Albert Bandura’s “Social Learning Theory” suggests that people learn from each other by observing, imitating and modelling. Most human behaviour is learnt through modelling. Through watching others, a person learns how a new behaviour can be accomplished, and this information informs them, as a guide, when they try it out. Social learning explains human behaviour as a constant interaction between elements from the environment alongside cognitive and behavioural influences.

What do we need to build a social learning environment?

Here at Knowledge Point, we have the ability to create a social learning environment, where internal experts can share their knowledge to enable this share of expertise and the amelioration of everyone’s learning levels via collaborative social learning.

But what elements do you need to consider when developing a social learning environment? The primary factors to consider are: attention, retention, reproduction and motivation.

Attention

Elements such as complexity and distinctiveness amongst others can increase or decrease the amounts of attention paid by the learner. The personality of the individual can really affect the amount of attention paid.

Retention

This is all about the individual actually remembering what they paid attention to. This relies on mental imagery, cognitive organisation, coding and symbolic rehearsal.

Reproduction

Reproduction depends on the individual reproducing the image. This relies on both their physical capabilities and self-observation.

Motivation

The individual has to have a good reason to imitate the behaviour. There are plenty of reasons that can lie behind the motivation, including past, promised and vicarious. Past suggests traditional behaviourism, promised entails imagined incentives, and vicarious is the observation of rewards and punishments. If you regularly reward a certain behaviour, it will be the one most likely to endure, and conversely, if you punish behaviour, it will be most likely to stop.

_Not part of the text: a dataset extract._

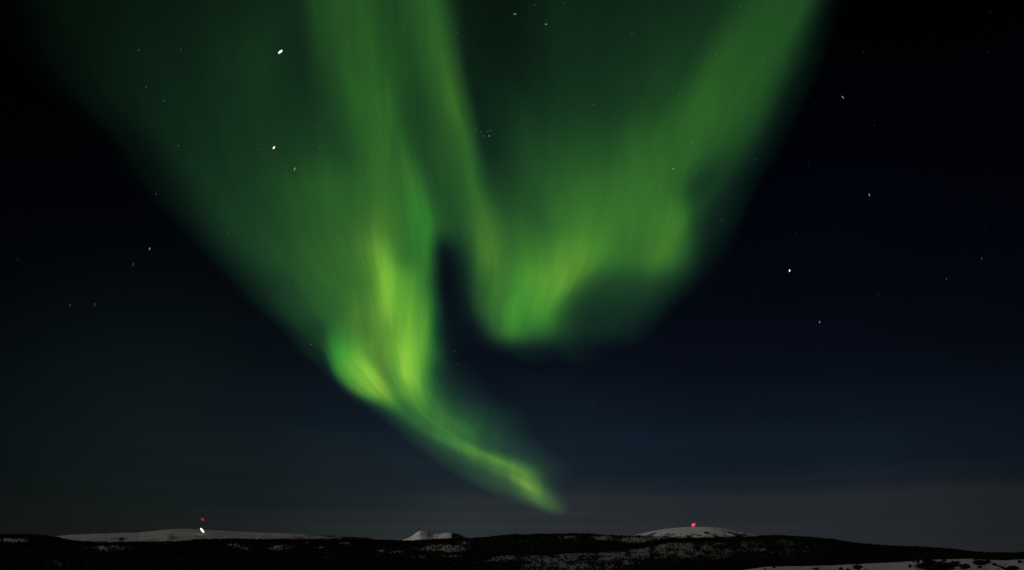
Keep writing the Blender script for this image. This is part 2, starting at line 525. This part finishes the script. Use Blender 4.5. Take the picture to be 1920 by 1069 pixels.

Building a social learning environment

Critical aspects to structure into your social learning environment are interaction and engagement. Social learning environments are the perfect environments to allow for this. Learners should be equipped with the tools to collaborate and participate both synchronously and asynchronously, providing a learning space they can drop in and out of to best suit them.

Online, a social learning environment can be created as a space in which individuals can co-create content and share their knowledge and learning. Social learning environments offer the benefits of social elements such as file sharing and networking to create a collaborative space and may be the perfect option for your workplace.